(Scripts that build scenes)
----
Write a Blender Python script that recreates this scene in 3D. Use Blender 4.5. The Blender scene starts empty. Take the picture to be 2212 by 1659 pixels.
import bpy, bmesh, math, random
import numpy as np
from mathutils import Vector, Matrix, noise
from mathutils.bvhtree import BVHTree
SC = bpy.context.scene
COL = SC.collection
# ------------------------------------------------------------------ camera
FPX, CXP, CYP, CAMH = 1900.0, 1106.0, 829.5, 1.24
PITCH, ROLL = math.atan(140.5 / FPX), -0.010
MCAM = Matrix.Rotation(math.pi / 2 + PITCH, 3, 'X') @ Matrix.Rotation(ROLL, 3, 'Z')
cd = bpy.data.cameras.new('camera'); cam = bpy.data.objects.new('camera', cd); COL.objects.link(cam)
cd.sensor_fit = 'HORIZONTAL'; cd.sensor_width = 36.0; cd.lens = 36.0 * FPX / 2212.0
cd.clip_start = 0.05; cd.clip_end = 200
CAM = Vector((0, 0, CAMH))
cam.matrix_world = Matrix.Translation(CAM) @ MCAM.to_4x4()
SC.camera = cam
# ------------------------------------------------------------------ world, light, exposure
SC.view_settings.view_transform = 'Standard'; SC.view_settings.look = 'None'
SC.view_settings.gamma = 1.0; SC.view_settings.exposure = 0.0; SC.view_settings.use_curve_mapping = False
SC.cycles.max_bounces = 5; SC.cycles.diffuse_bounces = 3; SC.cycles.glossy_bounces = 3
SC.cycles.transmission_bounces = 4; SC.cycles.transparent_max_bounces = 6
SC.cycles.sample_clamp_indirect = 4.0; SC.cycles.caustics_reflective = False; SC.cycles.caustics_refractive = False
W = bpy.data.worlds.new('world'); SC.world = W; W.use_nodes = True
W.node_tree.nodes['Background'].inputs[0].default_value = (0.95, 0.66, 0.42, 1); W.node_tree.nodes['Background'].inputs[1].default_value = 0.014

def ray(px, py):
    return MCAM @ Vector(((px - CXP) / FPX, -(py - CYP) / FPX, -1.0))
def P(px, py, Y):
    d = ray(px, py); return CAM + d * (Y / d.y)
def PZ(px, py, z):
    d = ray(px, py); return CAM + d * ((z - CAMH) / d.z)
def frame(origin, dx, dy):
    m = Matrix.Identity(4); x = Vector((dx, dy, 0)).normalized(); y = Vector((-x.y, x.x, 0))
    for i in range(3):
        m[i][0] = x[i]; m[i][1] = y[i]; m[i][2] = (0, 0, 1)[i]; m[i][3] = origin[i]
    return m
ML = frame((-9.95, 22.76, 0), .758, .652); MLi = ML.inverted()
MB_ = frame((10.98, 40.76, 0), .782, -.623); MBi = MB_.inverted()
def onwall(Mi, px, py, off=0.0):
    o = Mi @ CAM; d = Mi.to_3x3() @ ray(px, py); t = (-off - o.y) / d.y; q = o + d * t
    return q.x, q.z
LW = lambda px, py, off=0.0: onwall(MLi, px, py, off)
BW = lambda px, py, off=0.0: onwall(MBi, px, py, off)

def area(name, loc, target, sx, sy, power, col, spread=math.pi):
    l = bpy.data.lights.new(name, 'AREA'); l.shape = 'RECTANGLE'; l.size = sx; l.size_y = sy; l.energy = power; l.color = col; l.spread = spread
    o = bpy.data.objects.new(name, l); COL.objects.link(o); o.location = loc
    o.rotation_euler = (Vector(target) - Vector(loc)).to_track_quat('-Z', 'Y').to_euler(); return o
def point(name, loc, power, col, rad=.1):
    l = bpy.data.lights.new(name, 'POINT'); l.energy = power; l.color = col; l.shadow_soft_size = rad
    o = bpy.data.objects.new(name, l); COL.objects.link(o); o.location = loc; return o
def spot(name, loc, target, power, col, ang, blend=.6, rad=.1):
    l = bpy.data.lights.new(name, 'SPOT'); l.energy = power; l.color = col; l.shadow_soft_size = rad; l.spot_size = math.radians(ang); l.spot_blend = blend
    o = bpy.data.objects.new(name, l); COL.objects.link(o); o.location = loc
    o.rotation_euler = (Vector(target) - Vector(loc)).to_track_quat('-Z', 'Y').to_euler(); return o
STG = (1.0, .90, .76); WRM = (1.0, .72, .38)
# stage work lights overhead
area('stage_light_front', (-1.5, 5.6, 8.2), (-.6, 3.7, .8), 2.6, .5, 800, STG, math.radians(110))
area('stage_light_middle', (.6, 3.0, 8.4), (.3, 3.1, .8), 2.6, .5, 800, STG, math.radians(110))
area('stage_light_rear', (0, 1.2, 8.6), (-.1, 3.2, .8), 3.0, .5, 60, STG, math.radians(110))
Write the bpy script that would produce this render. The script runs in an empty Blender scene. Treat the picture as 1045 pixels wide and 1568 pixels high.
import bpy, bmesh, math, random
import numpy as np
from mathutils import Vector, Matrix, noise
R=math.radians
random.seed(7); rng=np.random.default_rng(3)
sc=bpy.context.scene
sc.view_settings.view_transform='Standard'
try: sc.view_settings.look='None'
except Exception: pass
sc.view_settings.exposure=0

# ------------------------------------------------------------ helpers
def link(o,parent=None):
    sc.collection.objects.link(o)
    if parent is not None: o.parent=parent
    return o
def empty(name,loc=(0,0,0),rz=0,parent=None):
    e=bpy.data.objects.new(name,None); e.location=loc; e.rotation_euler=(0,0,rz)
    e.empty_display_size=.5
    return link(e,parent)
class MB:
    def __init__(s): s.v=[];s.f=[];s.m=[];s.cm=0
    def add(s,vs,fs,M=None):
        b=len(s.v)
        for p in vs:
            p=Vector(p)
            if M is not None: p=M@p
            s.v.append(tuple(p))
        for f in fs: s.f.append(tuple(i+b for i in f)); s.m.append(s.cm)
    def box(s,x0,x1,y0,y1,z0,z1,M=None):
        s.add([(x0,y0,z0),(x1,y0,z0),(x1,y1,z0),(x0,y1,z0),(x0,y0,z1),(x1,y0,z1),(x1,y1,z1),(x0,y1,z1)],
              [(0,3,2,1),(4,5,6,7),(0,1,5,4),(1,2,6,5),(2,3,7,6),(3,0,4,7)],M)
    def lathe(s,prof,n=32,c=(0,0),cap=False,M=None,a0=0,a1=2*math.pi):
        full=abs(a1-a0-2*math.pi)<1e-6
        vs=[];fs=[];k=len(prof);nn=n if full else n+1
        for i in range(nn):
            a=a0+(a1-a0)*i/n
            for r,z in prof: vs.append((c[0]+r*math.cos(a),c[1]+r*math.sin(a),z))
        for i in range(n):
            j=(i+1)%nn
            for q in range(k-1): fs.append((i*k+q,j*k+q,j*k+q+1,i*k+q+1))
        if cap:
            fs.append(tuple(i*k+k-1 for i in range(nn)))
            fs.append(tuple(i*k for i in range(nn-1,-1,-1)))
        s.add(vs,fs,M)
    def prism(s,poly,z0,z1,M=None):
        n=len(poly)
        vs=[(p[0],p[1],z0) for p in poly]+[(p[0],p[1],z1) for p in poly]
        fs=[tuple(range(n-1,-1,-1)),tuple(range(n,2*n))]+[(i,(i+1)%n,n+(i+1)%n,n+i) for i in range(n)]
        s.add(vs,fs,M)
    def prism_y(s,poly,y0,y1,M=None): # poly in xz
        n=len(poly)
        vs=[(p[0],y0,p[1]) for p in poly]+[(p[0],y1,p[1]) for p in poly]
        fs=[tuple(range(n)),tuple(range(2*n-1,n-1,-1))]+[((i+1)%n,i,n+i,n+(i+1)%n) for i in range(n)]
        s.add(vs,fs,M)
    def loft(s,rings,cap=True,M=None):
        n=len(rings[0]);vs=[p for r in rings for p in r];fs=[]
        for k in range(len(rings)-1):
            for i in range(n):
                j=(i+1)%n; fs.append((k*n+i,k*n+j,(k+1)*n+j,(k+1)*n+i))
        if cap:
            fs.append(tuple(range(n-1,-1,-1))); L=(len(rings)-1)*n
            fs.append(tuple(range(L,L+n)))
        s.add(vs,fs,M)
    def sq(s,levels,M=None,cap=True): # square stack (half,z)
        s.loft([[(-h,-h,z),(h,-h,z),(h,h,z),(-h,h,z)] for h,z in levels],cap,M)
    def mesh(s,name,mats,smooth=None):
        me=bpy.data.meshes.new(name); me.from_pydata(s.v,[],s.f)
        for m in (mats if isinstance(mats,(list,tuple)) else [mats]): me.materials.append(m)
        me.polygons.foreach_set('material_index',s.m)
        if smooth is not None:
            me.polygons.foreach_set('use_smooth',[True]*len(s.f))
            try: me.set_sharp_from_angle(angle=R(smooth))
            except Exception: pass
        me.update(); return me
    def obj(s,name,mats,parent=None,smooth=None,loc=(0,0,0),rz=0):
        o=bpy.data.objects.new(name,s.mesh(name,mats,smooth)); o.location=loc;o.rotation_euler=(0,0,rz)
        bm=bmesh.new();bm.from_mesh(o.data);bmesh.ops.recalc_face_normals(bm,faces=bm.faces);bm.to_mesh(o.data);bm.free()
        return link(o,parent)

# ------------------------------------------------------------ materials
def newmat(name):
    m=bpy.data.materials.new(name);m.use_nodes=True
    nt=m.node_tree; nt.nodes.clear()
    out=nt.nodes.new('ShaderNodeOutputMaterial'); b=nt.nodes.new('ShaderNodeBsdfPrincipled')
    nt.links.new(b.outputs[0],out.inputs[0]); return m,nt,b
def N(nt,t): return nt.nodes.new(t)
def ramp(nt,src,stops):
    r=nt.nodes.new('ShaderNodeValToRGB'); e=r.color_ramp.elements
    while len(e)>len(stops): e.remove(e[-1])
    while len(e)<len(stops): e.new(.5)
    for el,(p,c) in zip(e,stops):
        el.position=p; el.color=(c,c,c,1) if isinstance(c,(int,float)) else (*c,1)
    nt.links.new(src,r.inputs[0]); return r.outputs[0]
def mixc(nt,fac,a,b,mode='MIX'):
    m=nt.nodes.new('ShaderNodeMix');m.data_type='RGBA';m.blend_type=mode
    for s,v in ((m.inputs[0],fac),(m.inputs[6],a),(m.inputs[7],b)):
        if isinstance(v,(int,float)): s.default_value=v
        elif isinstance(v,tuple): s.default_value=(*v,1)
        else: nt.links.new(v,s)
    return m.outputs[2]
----
DIRECTION :: Quote nothing but the lines that run from the line containing "Write the bpy" through the line containing "sc.view_settings.exposure=0", keeping both of them word for word.

REPLY ::
Write the bpy script that would produce this render. The script runs in an empty Blender scene. Treat the picture as 1045 pixels wide and 1568 pixels high.
import bpy, bmesh, math, random
import numpy as np
from mathutils import Vector, Matrix, noise
R=math.radians
random.seed(7); rng=np.random.default_rng(3)
sc=bpy.context.scene
sc.view_settings.view_transform='Standard'
try: sc.view_settings.look='None'
except Exception: pass
sc.view_settings.exposure=0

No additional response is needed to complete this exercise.